Ich darf zusammenfassend hinsichtlich der wirtschaftlichen Seite noch folgendes sagen. Es ist doch eigentlich unverständlich, daß ausgerechnet ein Wirtschaftszweig, der so eng mit dem Kulturellen verbunden ist, unter der größten Steuerlast leidet, die überhaupt ein Wirtschaftszweig aufzubringen hat. Ich glaube, daß hier unbedingt etwas geändert werden muß, und sei es, daß im Wege der Großen Steuerreform die Verteilung der Steuern anders geregelt wird. Es ist einfach unverständlich,
daß ausgerechnet die Filmwirtschaft in allen ihren Sparten auf die Dauer dieser Sonderbesteuerung unterliegt. Das ist gerade das Gegenteil von dem, was andere Staaten tun, die nämlich Gelder zur Verfügung stellen, ohne damit irgendeine Staatszensur zu verbinden.

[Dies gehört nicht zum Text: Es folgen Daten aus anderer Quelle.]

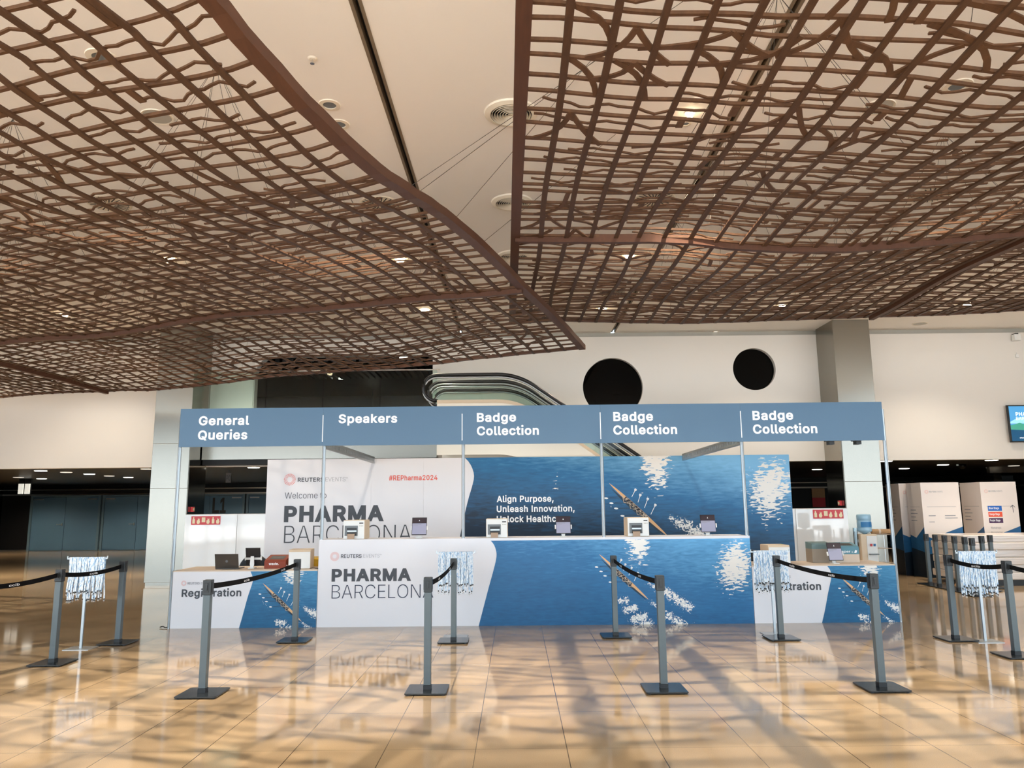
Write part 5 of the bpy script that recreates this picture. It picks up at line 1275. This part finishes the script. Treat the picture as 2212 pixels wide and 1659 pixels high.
for sx, label in ((-1, 'small red call point on the dark flank of the left column'), (1, 'small red call point on the dark flank of the right column')):
    xf = sx * 7.120
    t = thing('call_point', label, 'alarm button', (xf, 16.75, 1.6))
    MB().box(min(xf, xf - sx * .05), max(xf, xf - sx * .05), 16.70, 16.81, 1.54, 1.65).build('casing', M_signred, t, bevel=.005)
    MB().box(min(xf - sx * .051, xf - sx * .056), max(xf - sx * .051, xf - sx * .056), 16.72, 16.79, 1.565, 1.625).build('glass_plate', M_signcream, t)

# ------------------------------------------------------------------ water cooler and trolley at the right column
p = at(1868, 1151, 14.9)
wc = thing('water_cooler', 'cream water cooler behind the right Registration counter, beside the column', 'water cooler', (p.x, 14.9, 0))
MB().box(-.155, .155, -.16, .16, 0, 1.0).build('cooler_body', M_cream, wc, bevel=.01, local=True)
MB().box(-.05, .145, -.168, -.1605, .05, .97).build('front_panel', M_whitepl, wc, bevel=.004, local=True)
for x_, m_ in ((.02, M_signred), (.085, M_wblue)):
    MB().box(x_ - .012, x_ + .012, -.205, -.1685, .78, .80).box(x_ - .014, x_ + .014, -.205, -.18, .80, .825).build('tap', m_, wc, local=True)
MB().box(-.03, .13, -.25, -.1685, .62, .64).build('drip_tray', M_greypl, wc, local=True)
MB().lathe([(.042, .78), (.042, 1.12), (.036, 1.12), (.036, .78), (.042, .78)], (-.205, -.05, 0), 16).build('cup_tube', M_bottleglass, wc, local=True)
MB().lathe([(.022, .66), (.034, .70), (.034, 1.05), (.022, 1.05)], (-.205, -.05, 0), 14).build('paper_cups', M_whitepl, wc, local=True)
MB().box(-.17, -.1555, -.07, -.03, .85, .90).build('tube_bracket', M_whitepl, wc, local=True)
bt = thing('water_bottle', 'large blue water bottle standing upside down on the cooler', 'bottle', (p.x, 14.9, 1.0))
MB().lathe([(.03, .002), (.05, .02), (.125, .05), (.132, .07), (.132, .10), (.125, .115), (.132, .13), (.132, .24), (.124, .255), (.132, .27), (.132, .34), (.12, .375), (.03, .38)], (0, 0, 0), 28).build('bottle_shell', M_wbottle, bt, smooth=True, local=True)
lb = MB(); 
vs = []; n = 10
for z in (.135, .235): vs += [(.1335 * sin(a), -.1335 * cos(a), z) for a in [radians(-50 + 110 * k / n) for k in range(n + 1)]]
lb.add(vs, [(k, k + 1, n + 2 + k, n + 1 + k) for k in range(n)]).build('paper_label', M_wblue, bt, local=True)
p = at(1899, 1160, 15.1)
tr = thing('wire_trolley', 'chrome wire trolley between the water cooler and the stand post', 'trolley', (p.x, 15.1, 0))
for sx in (-1, 1):
    for sy in (-1, 1):
        MB().tube([(sx * .17, sy * .16, .08), (sx * .17, sy * .16, 1.0)], .010, 8).build('upright', M_chrome, tr, local=True)
        MB().lathe([(.012, 0), (.035, .01), (.035, .06), (.012, .08)], (sx * .17, sy * .16, 0), 12).build('wheel', M_black, tr, local=True)
for z in (.15, .45, .72, .985):
    mb = MB()
    for sy in (-1, 1): mb.tube([(-.17, sy * .16, z), (.17, sy * .16, z)], .006, 6)
    for k in range(7): mb.tube([(-.17 + k * .34 / 6, -.16, z), (-.17 + k * .34 / 6, .16, z)], .004, 6)
    mb.build('wire_shelf', M_chrome, tr, local=True)
rl = thing('cardboard_roll', 'brown cardboard roll with pale band lying on top of the wire trolley', 'roll', (p.x, 15.0, 1.0))
r_ = MB().lathe([(.02, -.19), (.045, -.19), (.045, .19), (.02, .19)], (0, 0, 0), 18); r_.v = [(v[2], v[1], v[0] + .045) for v in r_.v]; r_.build('card_tube', M_card, rl, smooth=False, local=True)
r_ = MB().lathe([(.0455, -.06), (.047, -.06), (.047, -.02), (.0455, -.02), (.0455, -.06)], (0, 0, 0), 18); r_.v = [(v[2], v[1], v[0] + .045) for v in r_.v]; r_.build('pale_band', M_cardpale, rl, local=True)
tag(MB().lathe([(.01, .0), (.05, .0), (.05, .98), (.01, .98)], (p.x - .07, 15.34, 0), 16).build('film_roll', M_film), 'white film roll standing right behind the wire trolley', 'roll')

# ------------------------------------------------------------------ screen and small devices on the upper wall
ys = YW - .14
a = at(2175, 875, ys); b = at(2181, 955.5, ys)
tv = thing('wall_screen', 'wall mounted screen with blue and green picture at the right picture edge', 'screen', (a.x + .75, ys, b.z))
x0, x1, z0, z1 = a.x, a.x + 1.50, b.z, a.z
MB().box(x0, x1, ys, ys + .05, z0, z1).build('screen_frame', M_black, tv, bevel=.004)
MB().box(x0 + .45, x1 - .45, ys + .05, YW - .001, z0 + .2, z1 - .2).build('wall_bracket', M_black, tv)
def emi(nm, c, k=.8): return mat(nm, c, .2, emit=c, es=k)
E1, E2, E3, E4, E5 = emi('screen sky', srgb(70, 140, 190)), emi('screen pale', srgb(140, 196, 216)), emi('screen green', srgb(60, 140, 120)), emi('screen deep', srgb(18, 70, 104)), emi('screen white', srgb(225, 235, 240))
sx0, sx1, sz0, sz1 = x0 + .03, x1 - .03, z0 + .03, z1 - .03
def S(u, v): return (sx0 + (sx1 - sx0) * u, sz0 + (sz1 - sz0) * v)
scn = rect_obj('picture', E1, tv, sx0, sx1, sz0, sz1, ys - .001)
def sp(nm, m, pts, k): return MB().poly([(S(u, v)[0], ys - .001 - .0005 * k, S(u, v)[1]) for u, v in pts]).build(nm, m, scn)
sp('picture_cloud', E2, [(0, .55), (.12, .66), (.3, .72), (.5, .66), (1, .74), (1, .5), (0, .5)], 1)
sp('picture_hill', E3, [(0, .45), (.15, .52), (.3, .44), (.55, .56), (1, .5), (1, .3), (0, .3)], 2)
sp('picture_water', E4, [(0, .33), (.3, .30), (1, .36), (1, 0), (0, 0)], 3)
c0 = S(.10, .72); lettering('lettering', 'PHARMA', E5, scn, c0[0], c0[0] + .50, c0[1], .085, ys - .004, .05)
c0 = S(.10, .60); lettering('lettering', 'BARCELONA', E5, scn, c0[0], c0[0] + .62, c0[1], .075, ys - .004)
c0 = S(.12, .07); lettering('lettering', '#REPharma2024', E5, scn, c0[0], c0[0] + .40, c0[1], .03, ys - .004, .02)
a = at(2195, 728, YW - .1)
sc_ = thing('wall_speaker', 'small white box on a black bracket under the ceiling at the right', 'speaker', (a.x, YW - .1, a.z))
MB().box(a.x - .075, a.x + .075, YW - .16, YW - .04, a.z - .09, a.z + .06).build('speaker_box', M_whitepl, sc_, bevel=.01)
MB().box(a.x - .03, a.x + .04, YW - .13, YW - .0, a.z + .061, a.z + .09).build('bracket', M_black, sc_)
a = at(2197, 768, YW - .02)
sn = thing('wall_sensor', 'tiny white sensor on the upper wall below the speaker box', 'sensor', (a.x, YW - .02, a.z))
MB().box(a.x - .035, a.x + .035, YW - .035, YW - .0, a.z - .05, a.z + .03).build('sensor_case', M_whitepl, sn, bevel=.006)
MB().box(a.x - .005, a.x + .005, YW - .02, YW - .01, a.z + .031, a.z + .07).build('aerial', M_whitepl, sn)

# ------------------------------------------------------------------ sign towers, wrapped boards, corridor things at the right
M_tblue = mat('sign blue', srgb(34, 96, 148), .35, var=.35, vscale=3, stretch=(1, 1, 3))
M_tdark = mat('sign deep blue', srgb(14, 32, 48), .35, var=.4, vscale=3)
M_bblue, M_borange, M_bpurple, M_bred = mat('bar blue', srgb(26, 100, 190), .5), mat('bar orange', srgb(232, 88, 60), .5), mat('bar purple', srgb(74, 40, 84), .5), mat('bar red', srgb(200, 40, 60), .5)
def tower(label, x0, y0, w, d, h):
    t = thing('sign_tower', label, 'sign', (x0 + w / 2, y0 + d / 2, 0))
    MB().box(x0, x0 + w, y0, y0 + d, 0, h).build('tower_body', M_totem, t)
    yy = y0 - .001; xx = x0 - .001
    MB().poly([(x0, yy, 0), (x0 + w, yy, 0), (x0 + w, yy, h * .53), (x0 + w * .5, yy, h * .46), (x0 + w * .18, yy, h * .41), (x0, yy, h * .44)]).build('water_print', M_tblue, t)
    MB().poly([(x0, yy - .0005, 0), (x0 + w, yy - .0005, 0), (x0 + w, yy - .0005, h * .3), (x0, yy - .0005, h * .24)]).build('deep_water_print', M_tdark, t)
    MB().poly([(xx, y0, 0), (xx, y0 + d, 0), (xx, y0 + d, h * .44), (xx, y0 + d * .6, h * .41), (xx, y0, h * .53)]).build('water_print', M_tblue, t)
    MB().poly([(xx - .0005, y0, 0), (xx - .0005, y0 + d, 0), (xx - .0005, y0 + d, h * .3), (xx - .0005, y0, h * .26)]).build('deep_water_print', M_tdark, t)
    bo_ = MB(); bar2d(bo_, (x0 + w * .3, h * .26), (x0 + w * .7, h * .06), .05, yy - .001); bo_.build('boat_print', M_hull, t)
    dotted_ring('ring_mark', t, x0 + .12, h - .20, .04, yy, M_redpale)
    lettering('lettering', 'REUTERS', M_inkgrey, t, x0 + .175, x0 + .33, h - .215, .03, yy, .02)
    lettering('lettering', 'EVENTS', M_inkgrey, t, x0 + .345, x0 + .47, h - .215, .03, yy)
    MB().box(x0 + .10, x0 + w - .10, yy - .0005, yy, h - .525, h - .52).build('rule_line', M_inkgrey, t)
    Ms = Matrix(((0, 1, 0, 0), (-1, 0, 0, 0), (0, 0, 1, 0), (0, 0, 0, 1)))
    MB().box(xx - .0005, xx, y0 + .1, y0 + d - .1, h - .525, h - .52).build('rule_line', M_inkgrey, t)
    mb = MB()
    for k, (c0, c1) in enumerate(((.10, .32), (.10, .38), (.10, .30), (.10, .34))): mb.box(xx - .0006, xx, y0 + d - c1, y0 + d - c0, h - .60 - k * .075, h - .585 - k * .075)
    mb.build('text_lines', M_inkgrey, t)
    return t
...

Da die Zeit so weit fortgeschritten ist, möchte ich meine Ausführungen hier abschließen. Ich betone, daß einige Anträge der CDU insofern besonders begrüßenswert sind, als sie den Anlaß geben, die ganze Materie im Ausschuß für Fragen der Presse, des Rundfunks und des Films weiter zu behandeln. Ich hoffe, daß die Beratungen dieses Ausschusses zu dem Ergebnis führen, daß die Filmwirtschaft und damit das von ihr bediente Filmpublikum mit etwas leichterem Herzen in die Zukunft hineinschauen kann, als es augenblicklich der Fall ist.